▶
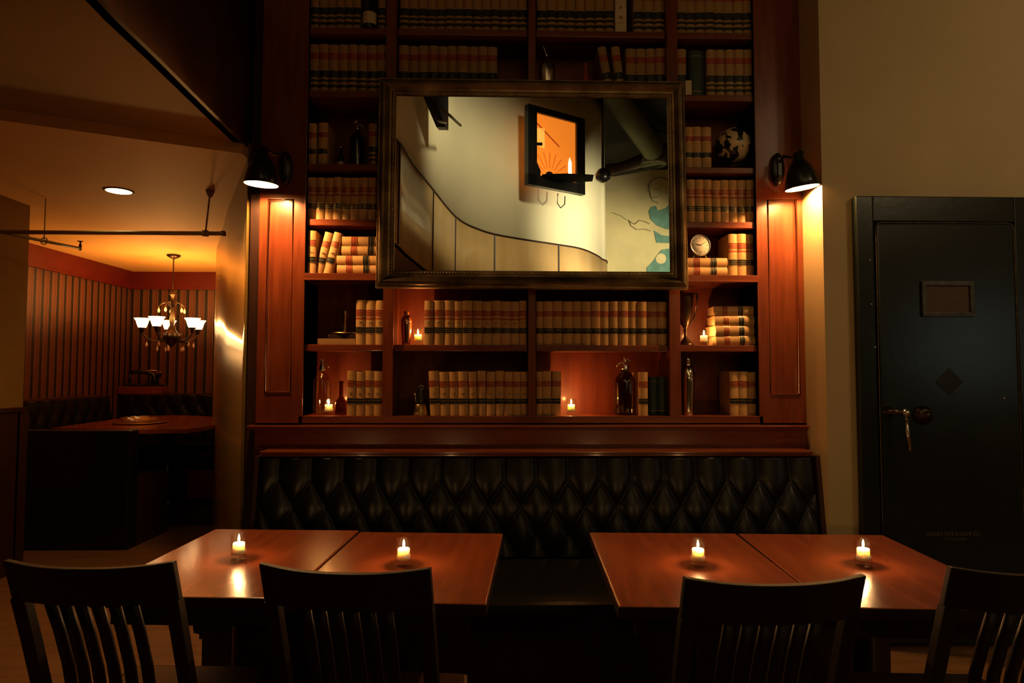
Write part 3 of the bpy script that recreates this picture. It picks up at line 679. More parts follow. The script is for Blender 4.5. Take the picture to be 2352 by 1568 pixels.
# globe
t = thing('globe', 'black globe with pale landmasses on the shelf right of the mirror', 'globe', (X(1683, 325, 3.88), 3.88, ZC))
gm = bpy.data.materials.new('globe_map'); gm.use_nodes = True; nt = gm.node_tree; bb_ = nt.nodes['Principled BSDF']; bb_.inputs['Roughness'].default_value = .3
tc = nt.nodes.new('ShaderNodeTexCoord'); no = nt.nodes.new('ShaderNodeTexNoise'); no.inputs['Scale'].default_value = 13; no.inputs['Detail'].default_value = 4; no.inputs['Roughness'].default_value = .45
mpg = nt.nodes.new('ShaderNodeMapping'); mpg.inputs['Location'].default_value = (.31, .12, .06); nt.links.new(tc.outputs['Object'], mpg.inputs[0]); nt.links.new(mpg.outputs[0], no.inputs['Vector'])
rp = nt.nodes.new('ShaderNodeValToRGB'); rp.color_ramp.interpolation = 'CONSTANT'; rp.color_ramp.elements[0].color = (.008, .008, .008, 1); rp.color_ramp.elements[1].position = .53; rp.color_ramp.elements[1].color = (.62, .46, .25, 1)
nt.links.new(no.outputs[0], rp.inputs[0]); nt.links.new(rp.outputs[0], bb_.inputs['Base Color'])
MB().ball((0, 0, .165), .108, 32).obj('sphere', gm, t)
MB().tube([(.117 * math.cos(a), -.0, .165 + .117 * math.sin(a)) for a in [R_(-100 + i * 12) for i in range(17)]], .003, 6).obj('meridian_arm', M['brass'], t)
MB().lathe([(.001, 0), (.06, 0), (.058, .008), (.02, .014), (.008, .022), (.007, .055), (.001, .056)], 28).obj('stand', M['dark'], t)
# clock
t = thing('alarm_clock', 'round cream faced clock on two flat books right of the mirror', 'clock', (X(1611, 560, 3.79), 3.80, Z_CLOCK), rot=(R_(-6), 0, R_(8)))
cz = .078
MB().lathe([(.058, .0), (.062, .004), (.064, .012), (.062, .026), (.052, .034), (.001, .036)], 40, (0, 0, cz), axis='Y').obj('case', M['chrome'], t)
MB().lathe([(.001, -.001), (.0585, -.001), (.059, .004)], 40, (0, 0, cz), axis='Y').obj('dial', M['dial'], t)
MB().lathe([(.058, .001), (.060, -.006), (.065, -.004), (.065, .004)], 40, (0, 0, cz), axis='Y', cap=False).obj('bezel', M['chrome'], t)
ck = MB()
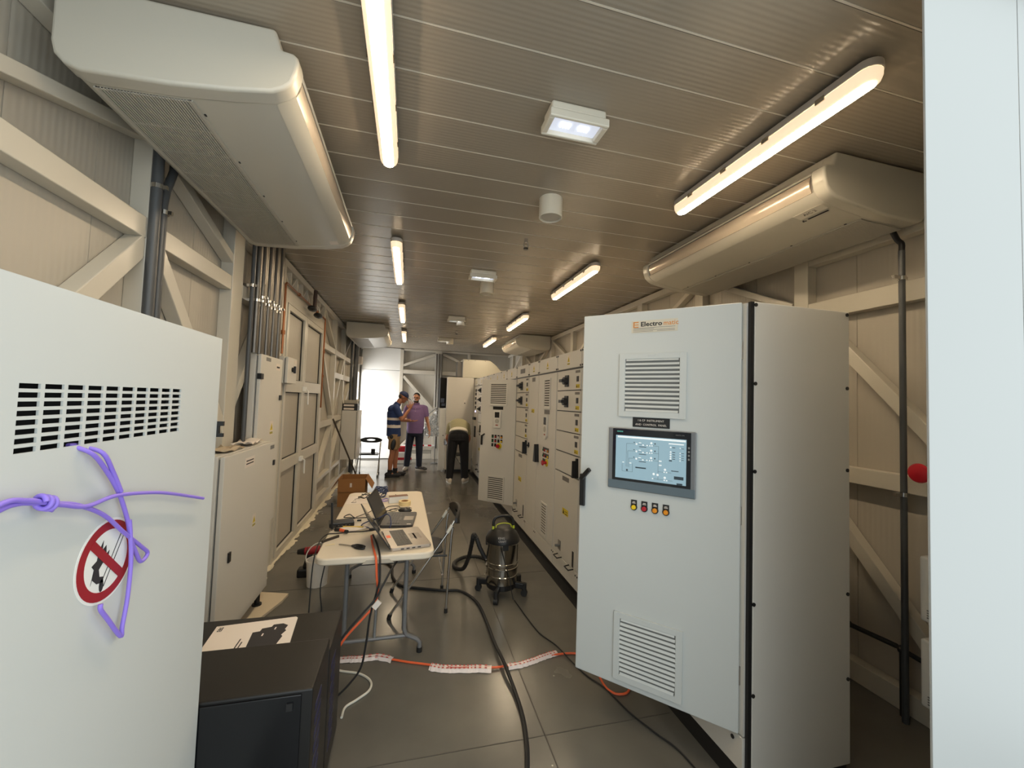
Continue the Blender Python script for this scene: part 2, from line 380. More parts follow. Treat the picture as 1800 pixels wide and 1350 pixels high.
# back wall: flush white leaf in the corner, steel frame to the right of it
D3 = structure('door_3', (-0.8, 11.5, 0))
MB().box(-1.29, -0.29, 11.50, 11.55, 0.02, 2.42).build('door_leaf', WHITE, D3, bevel=0.004)
MB().box(-1.29, -0.29, 11.50, 11.55, 2.428, 3.04).build('top_panel', WHITE, D3, bevel=0.004)
MB().box(-1.27, -0.31, 11.499, 11.5005, 1.205, 1.211).build('panel_joint', GREYD, D3)
FB = structure('trim_3', (0, 11.5, 0)); yb = 11.53
def Bk(name, x0, z0, x1, z1, hgt): member(name, FB, (x0, yb, z0), (x1, yb, z1), 0.09, hgt, (0, 1, 0))
Bk('post', -0.245, 0.0, -0.245, 3.02, 0.09); Bk('post', 0.76, 0.0, 0.76, 3.02, 0.19); Bk('post', 1.62, 0.0, 1.62, 3.02, 0.08); Bk('post', 1.31, 2.5, 1.31, 2.8, 0.06)
Bk('top_beam', -0.2, 3.02, 2.78, 3.02, 0.05); Bk('rail_beam', -0.2, 2.41, 0.66, 2.41, 0.11); Bk('rail_beam', 0.86, 2.41, 1.57, 2.41, 0.11); Bk('mid_beam', -0.2, 1.25, 0.66, 1.25, 0.11)
Bk('base_beam', -0.2, 0.07, 0.66, 0.07, 0.14); Bk('low_rail', -0.2, 0.28, 0.66, 0.28, 0.06)
Bk('diagonal_brace', -0.2, 2.58, 0.66, 2.93, 0.07); Bk('diagonal_brace', 0.87, 2.95, 1.32, 2.77, 0.07); Bk('diagonal_brace', -0.19, 2.28, 0.64, 1.38, 0.075); Bk('diagonal_brace', -0.19, 0.35, 0.64, 1.16, 0.06)

# the white leaf beside the camera, at the container's open front
D2 = structure('door_2', (2.1, 0.78, 0))
MB().box(1.391, 1.80, 0.790, 0.796, -0.1, 3.3).build('door_leaf', DOORW, D2, bevel=0.001)
MB().box(1.803, 2.95, 0.790, 0.796, -0.1, 3.3).build('door_leaf', DOORW, D2, bevel=0.001)
# ================================================================ things on the ceiling
LENS = mat('lamp_diffuser', S(240, 222, 200), 0.35, emis=(1.0, 0.77, 0.50, 1), estr=0.8)
CORE = mat('lamp_glow', S(255, 240, 220), 0.4, emis=(1.0, 0.79, 0.53, 1), estr=LAMP_CORE)
LHOUS = mat('lamp_housing', S(186, 178, 168), 0.4)
def stadium(x, y0, y1, hw, z, n=10):
    p = []
    for i in range(n+1):
        a = math.pi+math.pi*i/n; p.append((x+hw*math.cos(a), y0+hw+hw*math.sin(a), z))
    for i in range(n+1):
        a = math.pi*i/n; p.append((x+hw*math.cos(a), y1-hw+hw*math.sin(a), z))
    return p
def ceiling_light(x, y0, label, group):
    y1 = y0+1.2
    t = thing('ceiling_light', label, 'ceiling light', (x, (y0+y1)/2, ZC), 0, group)
    MB().prism(stadium(x, y0, y1, 0.050, ZC-0.052), (0, 0, 0.034)).build('housing', LHOUS, t, smooth=True, bevel=0.004)
    m = MB()
    for yy in (y0+0.2, y1-0.2): m.box(x-0.02, x+0.02, yy-0.03, yy+0.03, ZC-0.02, ZC)
    each(m, 'mounting_clip', STEEL, t)
    d = MB(); rings = [(0.047, -0.052), (0.046, -0.072), (0.040, -0.088), (0.026, -0.098)]
    vs = []; N = 22
    for hw, dz in rings: vs += stadium(x, y0+0.05-hw, y1-0.05+hw, hw, ZC+dz)
    fs = []
    for i in range(len(rings)-1):
        for j in range(N): fs.append((i*N+j, (i+1)*N+j, (i+1)*N+(j+1) % N, i*N+(j+1) % N))
    d.add(vs, fs); d.build('diffuser', LENS, t, smooth=True)
    MB().prism(stadium(x, y0+0.024, y1-0.024, 0.0255, ZC-0.1005), (0, 0, 0.003)).build('glowing_strip', CORE, t)
    m = MB()
    for q in range(4):
        yy = y0+0.2+q*0.27
        for s in (-1, 1): m.box(x+s*0.047, x+s*0.052, yy-0.02, yy+0.02, ZC-0.066, ZC-0.044)
    each(m, 'side_clip', CHROME, t)
lab = ['nearest of the left ceiling row, cut off by the frame top', 'second light of the left ceiling row, beyond the big left air conditioner',
       'third light of the left ceiling row, small and far', 'farthest and smallest light of the left ceiling row']
labr = ['nearest light of the right ceiling row, above the right air conditioner', 'second light of the right ceiling row, above the big open cabinet',
        'third light of the right ceiling row, above the far right air conditioner', 'farthest and smallest light of the right ceiling row']
for k, y0 in enumerate((1.1, 3.47, 5.83, 8.2)):
    ceiling_light(-0.165, y0, 'long lit strip, '+lab[k], 'strip lights on the ceiling')
    ceiling_light(1.675, y0-0.02, 'long lit strip, '+labr[k], 'strip lights on the ceiling')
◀
> **What you need to do**:
Each entry above should be reproduced exactly, with the pictures removed.

> **Written solution**:
Write part 3 of the bpy script that recreates this picture. It picks up at line 679. More parts follow. The script is for Blender 4.5. Take the picture to be 2352 by 1568 pixels.
# globe
t = thing('globe', 'black globe with pale landmasses on the shelf right of the mirror', 'globe', (X(1683, 325, 3.88), 3.88, ZC))
gm = bpy.data.materials.new('globe_map'); gm.use_nodes = True; nt = gm.node_tree; bb_ = nt.nodes['Principled BSDF']; bb_.inputs['Roughness'].default_value = .3
tc = nt.nodes.new('ShaderNodeTexCoord'); no = nt.nodes.new('ShaderNodeTexNoise'); no.inputs['Scale'].default_value = 13; no.inputs['Detail'].default_value = 4; no.inputs['Roughness'].default_value = .45
mpg = nt.nodes.new('ShaderNodeMapping'); mpg.inputs['Location'].default_value = (.31, .12, .06); nt.links.new(tc.outputs['Object'], mpg.inputs[0]); nt.links.new(mpg.outputs[0], no.inputs['Vector'])
rp = nt.nodes.new('ShaderNodeValToRGB'); rp.color_ramp.interpolation = 'CONSTANT'; rp.color_ramp.elements[0].color = (.008, .008, .008, 1); rp.color_ramp.elements[1].position = .53; rp.color_ramp.elements[1].color = (.62, .46, .25, 1)
nt.links.new(no.outputs[0], rp.inputs[0]); nt.links.new(rp.outputs[0], bb_.inputs['Base Color'])
MB().ball((0, 0, .165), .108, 32).obj('sphere', gm, t)
MB().tube([(.117 * math.cos(a), -.0, .165 + .117 * math.sin(a)) for a in [R_(-100 + i * 12) for i in range(17)]], .003, 6).obj('meridian_arm', M['brass'], t)
MB().lathe([(.001, 0), (.06, 0), (.058, .008), (.02, .014), (.008, .022), (.007, .055), (.001, .056)], 28).obj('stand', M['dark'], t)
# clock
t = thing('alarm_clock', 'round cream faced clock on two flat books right of the mirror', 'clock', (X(1611, 560, 3.79), 3.80, Z_CLOCK), rot=(R_(-6), 0, R_(8)))
cz = .078
MB().lathe([(.058, .0), (.062, .004), (.064, .012), (.062, .026), (.052, .034), (.001, .036)], 40, (0, 0, cz), axis='Y').obj('case', M['chrome'], t)
MB().lathe([(.001, -.001), (.0585, -.001), (.059, .004)], 40, (0, 0, cz), axis='Y').obj('dial', M['dial'], t)
MB().lathe([(.058, .001), (.060, -.006), (.065, -.004), (.065, .004)], 40, (0, 0, cz), axis='Y', cap=False).obj('bezel', M['chrome'], t)
ck = MB()
Continue the Blender Python script for this scene: part 2, from line 380. More parts follow. Treat the picture as 1800 pixels wide and 1350 pixels high.
# back wall: flush white leaf in the corner, steel frame to the right of it
D3 = structure('door_3', (-0.8, 11.5, 0))
MB().box(-1.29, -0.29, 11.50, 11.55, 0.02, 2.42).build('door_leaf', WHITE, D3, bevel=0.004)
MB().box(-1.29, -0.29, 11.50, 11.55, 2.428, 3.04).build('top_panel', WHITE, D3, bevel=0.004)
MB().box(-1.27, -0.31, 11.499, 11.5005, 1.205, 1.211).build('panel_joint', GREYD, D3)
FB = structure('trim_3', (0, 11.5, 0)); yb = 11.53
def Bk(name, x0, z0, x1, z1, hgt): member(name, FB, (x0, yb, z0), (x1, yb, z1), 0.09, hgt, (0, 1, 0))
Bk('post', -0.245, 0.0, -0.245, 3.02, 0.09); Bk('post', 0.76, 0.0, 0.76, 3.02, 0.19); Bk('post', 1.62, 0.0, 1.62, 3.02, 0.08); Bk('post', 1.31, 2.5, 1.31, 2.8, 0.06)
Bk('top_beam', -0.2, 3.02, 2.78, 3.02, 0.05); Bk('rail_beam', -0.2, 2.41, 0.66, 2.41, 0.11); Bk('rail_beam', 0.86, 2.41, 1.57, 2.41, 0.11); Bk('mid_beam', -0.2, 1.25, 0.66, 1.25, 0.11)
Bk('base_beam', -0.2, 0.07, 0.66, 0.07, 0.14); Bk('low_rail', -0.2, 0.28, 0.66, 0.28, 0.06)
Bk('diagonal_brace', -0.2, 2.58, 0.66, 2.93, 0.07); Bk('diagonal_brace', 0.87, 2.95, 1.32, 2.77, 0.07); Bk('diagonal_brace', -0.19, 2.28, 0.64, 1.38, 0.075); Bk('diagonal_brace', -0.19, 0.35, 0.64, 1.16, 0.06)

# the white leaf beside the camera, at the container's open front
D2 = structure('door_2', (2.1, 0.78, 0))
MB().box(1.391, 1.80, 0.790, 0.796, -0.1, 3.3).build('door_leaf', DOORW, D2, bevel=0.001)
MB().box(1.803, 2.95, 0.790, 0.796, -0.1, 3.3).build('door_leaf', DOORW, D2, bevel=0.001)
# ================================================================ things on the ceiling
LENS = mat('lamp_diffuser', S(240, 222, 200), 0.35, emis=(1.0, 0.77, 0.50, 1), estr=0.8)
CORE = mat('lamp_glow', S(255, 240, 220), 0.4, emis=(1.0, 0.79, 0.53, 1), estr=LAMP_CORE)
LHOUS = mat('lamp_housing', S(186, 178, 168), 0.4)
def stadium(x, y0, y1, hw, z, n=10):
    p = []
    for i in range(n+1):
        a = math.pi+math.pi*i/n; p.append((x+hw*math.cos(a), y0+hw+hw*math.sin(a), z))
    for i in range(n+1):
        a = math.pi*i/n; p.append((x+hw*math.cos(a), y1-hw+hw*math.sin(a), z))
    return p
def ceiling_light(x, y0, label, group):
    y1 = y0+1.2
    t = thing('ceiling_light', label, 'ceiling light', (x, (y0+y1)/2, ZC), 0, group)
    MB().prism(stadium(x, y0, y1, 0.050, ZC-0.052), (0, 0, 0.034)).build('housing', LHOUS, t, smooth=True, bevel=0.004)
    m = MB()
    for yy in (y0+0.2, y1-0.2): m.box(x-0.02, x+0.02, yy-0.03, yy+0.03, ZC-0.02, ZC)
    each(m, 'mounting_clip', STEEL, t)
    d = MB(); rings = [(0.047, -0.052), (0.046, -0.072), (0.040, -0.088), (0.026, -0.098)]
    vs = []; N = 22
    for hw, dz in rings: vs += stadium(x, y0+0.05-hw, y1-0.05+hw, hw, ZC+dz)
    fs = []
    for i in range(len(rings)-1):
        for j in range(N): fs.append((i*N+j, (i+1)*N+j, (i+1)*N+(j+1) % N, i*N+(j+1) % N))
    d.add(vs, fs); d.build('diffuser', LENS, t, smooth=True)
    MB().prism(stadium(x, y0+0.024, y1-0.024, 0.0255, ZC-0.1005), (0, 0, 0.003)).build('glowing_strip', CORE, t)
    m = MB()
    for q in range(4):
        yy = y0+0.2+q*0.27
        for s in (-1, 1): m.box(x+s*0.047, x+s*0.052, yy-0.02, yy+0.02, ZC-0.066, ZC-0.044)
    each(m, 'side_clip', CHROME, t)
lab = ['nearest of the left ceiling row, cut off by the frame top', 'second light of the left ceiling row, beyond the big left air conditioner',
       'third light of the left ceiling row, small and far', 'farthest and smallest light of the left ceiling row']
labr = ['nearest light of the right ceiling row, above the right air conditioner', 'second light of the right ceiling row, above the big open cabinet',
        'third light of the right ceiling row, above the far right air conditioner', 'farthest and smallest light of the right ceiling row']
for k, y0 in enumerate((1.1, 3.47, 5.83, 8.2)):
    ceiling_light(-0.165, y0, 'long lit strip, '+lab[k], 'strip lights on the ceiling')
    ceiling_light(1.675, y0-0.02, 'long lit strip, '+labr[k], 'strip lights on the ceiling')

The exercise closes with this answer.